* TASK REQUIREMENTS *
Repeat verbatim only the lines from the opening of the material below through the one that contains "return CAM + d * (Y / d.y)".

* COLLECTED MATERIAL *
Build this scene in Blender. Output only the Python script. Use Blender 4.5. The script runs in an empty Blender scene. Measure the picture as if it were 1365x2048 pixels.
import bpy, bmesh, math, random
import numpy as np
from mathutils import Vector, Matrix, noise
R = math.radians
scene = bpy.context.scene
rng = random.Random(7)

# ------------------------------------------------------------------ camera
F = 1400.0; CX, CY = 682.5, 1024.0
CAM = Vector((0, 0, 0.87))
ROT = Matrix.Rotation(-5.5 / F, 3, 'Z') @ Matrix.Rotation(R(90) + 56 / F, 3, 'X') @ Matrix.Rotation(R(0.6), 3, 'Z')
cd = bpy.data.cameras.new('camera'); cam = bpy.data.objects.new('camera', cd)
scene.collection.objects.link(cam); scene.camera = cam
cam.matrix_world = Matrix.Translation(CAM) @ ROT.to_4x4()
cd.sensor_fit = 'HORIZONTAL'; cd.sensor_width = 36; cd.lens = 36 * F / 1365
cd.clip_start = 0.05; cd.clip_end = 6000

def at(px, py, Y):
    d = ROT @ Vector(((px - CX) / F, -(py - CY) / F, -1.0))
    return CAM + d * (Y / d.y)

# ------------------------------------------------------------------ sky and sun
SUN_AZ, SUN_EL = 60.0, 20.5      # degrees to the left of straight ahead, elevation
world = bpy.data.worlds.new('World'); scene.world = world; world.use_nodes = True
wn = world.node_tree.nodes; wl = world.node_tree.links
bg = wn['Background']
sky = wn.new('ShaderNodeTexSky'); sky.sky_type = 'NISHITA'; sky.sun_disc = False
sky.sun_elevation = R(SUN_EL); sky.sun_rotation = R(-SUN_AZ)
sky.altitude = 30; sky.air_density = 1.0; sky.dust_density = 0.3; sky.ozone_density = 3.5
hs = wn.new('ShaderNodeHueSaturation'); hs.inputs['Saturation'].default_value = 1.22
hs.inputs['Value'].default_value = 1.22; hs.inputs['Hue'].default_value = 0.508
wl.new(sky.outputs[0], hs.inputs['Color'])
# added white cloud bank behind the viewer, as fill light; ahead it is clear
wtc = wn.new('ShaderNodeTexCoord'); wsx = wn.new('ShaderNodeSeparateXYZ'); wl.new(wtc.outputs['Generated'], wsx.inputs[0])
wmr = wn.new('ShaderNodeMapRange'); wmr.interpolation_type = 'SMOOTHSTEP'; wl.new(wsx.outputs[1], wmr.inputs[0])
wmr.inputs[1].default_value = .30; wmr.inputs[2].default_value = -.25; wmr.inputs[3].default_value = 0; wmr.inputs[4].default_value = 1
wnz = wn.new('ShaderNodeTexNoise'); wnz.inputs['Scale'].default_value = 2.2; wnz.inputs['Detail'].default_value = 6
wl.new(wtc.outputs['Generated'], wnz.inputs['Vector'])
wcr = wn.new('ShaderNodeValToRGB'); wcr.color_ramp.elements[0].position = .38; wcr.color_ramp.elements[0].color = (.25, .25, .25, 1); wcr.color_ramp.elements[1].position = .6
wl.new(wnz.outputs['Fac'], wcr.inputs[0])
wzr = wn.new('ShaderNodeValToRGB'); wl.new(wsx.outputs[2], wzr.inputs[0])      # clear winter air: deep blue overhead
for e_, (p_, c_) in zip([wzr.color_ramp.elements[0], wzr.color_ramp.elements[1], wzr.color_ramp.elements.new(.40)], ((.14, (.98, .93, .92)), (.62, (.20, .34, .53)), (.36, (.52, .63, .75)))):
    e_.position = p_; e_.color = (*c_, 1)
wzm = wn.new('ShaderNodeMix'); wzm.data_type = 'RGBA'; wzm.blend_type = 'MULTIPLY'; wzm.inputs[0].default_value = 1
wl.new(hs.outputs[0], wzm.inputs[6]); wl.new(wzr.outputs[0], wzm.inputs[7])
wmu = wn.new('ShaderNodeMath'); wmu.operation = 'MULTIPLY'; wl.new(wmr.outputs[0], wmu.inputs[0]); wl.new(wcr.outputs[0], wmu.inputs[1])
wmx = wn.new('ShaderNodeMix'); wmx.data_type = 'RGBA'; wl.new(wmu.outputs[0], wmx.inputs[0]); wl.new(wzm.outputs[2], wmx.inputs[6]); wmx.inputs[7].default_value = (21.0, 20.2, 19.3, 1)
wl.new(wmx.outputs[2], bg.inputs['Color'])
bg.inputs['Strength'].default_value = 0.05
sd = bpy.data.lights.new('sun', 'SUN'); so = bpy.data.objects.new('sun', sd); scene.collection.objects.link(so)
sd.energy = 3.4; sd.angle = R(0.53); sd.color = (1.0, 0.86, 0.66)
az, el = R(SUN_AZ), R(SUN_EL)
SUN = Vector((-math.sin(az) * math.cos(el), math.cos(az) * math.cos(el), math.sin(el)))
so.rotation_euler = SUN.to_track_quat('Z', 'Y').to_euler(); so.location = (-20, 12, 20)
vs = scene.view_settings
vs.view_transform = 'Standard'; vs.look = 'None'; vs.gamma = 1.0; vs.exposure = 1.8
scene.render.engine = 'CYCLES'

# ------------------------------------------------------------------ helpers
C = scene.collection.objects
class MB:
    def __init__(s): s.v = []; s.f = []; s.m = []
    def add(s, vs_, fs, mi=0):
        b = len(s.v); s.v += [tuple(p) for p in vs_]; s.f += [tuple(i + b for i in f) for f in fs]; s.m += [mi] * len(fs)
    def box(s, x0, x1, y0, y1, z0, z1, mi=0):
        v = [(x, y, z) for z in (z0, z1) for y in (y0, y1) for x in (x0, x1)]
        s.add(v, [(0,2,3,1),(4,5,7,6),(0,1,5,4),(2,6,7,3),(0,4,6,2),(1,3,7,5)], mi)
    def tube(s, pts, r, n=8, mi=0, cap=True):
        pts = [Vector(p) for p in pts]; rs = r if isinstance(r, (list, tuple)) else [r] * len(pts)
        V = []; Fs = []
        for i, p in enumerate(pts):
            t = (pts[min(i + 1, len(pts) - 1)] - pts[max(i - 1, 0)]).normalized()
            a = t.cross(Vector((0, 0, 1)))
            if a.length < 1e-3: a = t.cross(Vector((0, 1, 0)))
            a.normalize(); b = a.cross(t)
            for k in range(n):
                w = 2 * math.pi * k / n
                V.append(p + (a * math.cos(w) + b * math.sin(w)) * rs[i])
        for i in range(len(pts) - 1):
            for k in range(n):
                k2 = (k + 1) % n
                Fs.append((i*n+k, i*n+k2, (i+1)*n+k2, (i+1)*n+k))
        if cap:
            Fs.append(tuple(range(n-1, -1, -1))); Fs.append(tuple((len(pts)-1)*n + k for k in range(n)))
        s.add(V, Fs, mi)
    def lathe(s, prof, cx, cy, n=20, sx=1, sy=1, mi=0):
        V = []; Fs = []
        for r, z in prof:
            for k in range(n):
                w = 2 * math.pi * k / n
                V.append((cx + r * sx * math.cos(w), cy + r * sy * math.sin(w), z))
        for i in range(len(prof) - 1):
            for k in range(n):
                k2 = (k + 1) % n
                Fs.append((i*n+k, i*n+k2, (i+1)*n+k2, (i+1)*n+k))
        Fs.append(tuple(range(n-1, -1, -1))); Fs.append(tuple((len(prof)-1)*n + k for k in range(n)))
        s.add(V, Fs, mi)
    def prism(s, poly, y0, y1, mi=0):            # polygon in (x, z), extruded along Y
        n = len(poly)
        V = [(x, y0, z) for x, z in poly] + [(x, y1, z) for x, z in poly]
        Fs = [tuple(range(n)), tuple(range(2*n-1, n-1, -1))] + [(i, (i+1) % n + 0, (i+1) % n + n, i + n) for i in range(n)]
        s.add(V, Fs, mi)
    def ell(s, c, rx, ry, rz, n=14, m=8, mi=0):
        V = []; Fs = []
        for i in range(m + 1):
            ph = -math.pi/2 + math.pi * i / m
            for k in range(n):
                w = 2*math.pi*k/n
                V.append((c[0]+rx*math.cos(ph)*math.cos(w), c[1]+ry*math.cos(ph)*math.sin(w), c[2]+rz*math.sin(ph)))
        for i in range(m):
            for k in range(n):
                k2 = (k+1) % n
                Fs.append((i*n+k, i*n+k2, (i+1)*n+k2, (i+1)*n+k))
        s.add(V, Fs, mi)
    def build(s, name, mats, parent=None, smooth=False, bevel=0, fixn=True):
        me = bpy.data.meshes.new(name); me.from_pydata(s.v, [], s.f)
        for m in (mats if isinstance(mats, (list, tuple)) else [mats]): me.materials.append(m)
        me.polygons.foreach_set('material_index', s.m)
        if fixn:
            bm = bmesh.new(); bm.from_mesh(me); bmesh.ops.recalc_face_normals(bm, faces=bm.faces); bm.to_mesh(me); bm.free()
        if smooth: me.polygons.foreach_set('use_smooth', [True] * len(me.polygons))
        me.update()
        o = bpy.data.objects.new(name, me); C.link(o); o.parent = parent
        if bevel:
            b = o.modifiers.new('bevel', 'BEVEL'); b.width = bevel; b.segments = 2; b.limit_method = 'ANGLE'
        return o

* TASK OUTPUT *
Build this scene in Blender. Output only the Python script. Use Blender 4.5. The script runs in an empty Blender scene. Measure the picture as if it were 1365x2048 pixels.
import bpy, bmesh, math, random
import numpy as np
from mathutils import Vector, Matrix, noise
R = math.radians
scene = bpy.context.scene
rng = random.Random(7)

# ------------------------------------------------------------------ camera
F = 1400.0; CX, CY = 682.5, 1024.0
CAM = Vector((0, 0, 0.87))
ROT = Matrix.Rotation(-5.5 / F, 3, 'Z') @ Matrix.Rotation(R(90) + 56 / F, 3, 'X') @ Matrix.Rotation(R(0.6), 3, 'Z')
cd = bpy.data.cameras.new('camera'); cam = bpy.data.objects.new('camera', cd)
scene.collection.objects.link(cam); scene.camera = cam
cam.matrix_world = Matrix.Translation(CAM) @ ROT.to_4x4()
cd.sensor_fit = 'HORIZONTAL'; cd.sensor_width = 36; cd.lens = 36 * F / 1365
cd.clip_start = 0.05; cd.clip_end = 6000

def at(px, py, Y):
    d = ROT @ Vector(((px - CX) / F, -(py - CY) / F, -1.0))
    return CAM + d * (Y / d.y)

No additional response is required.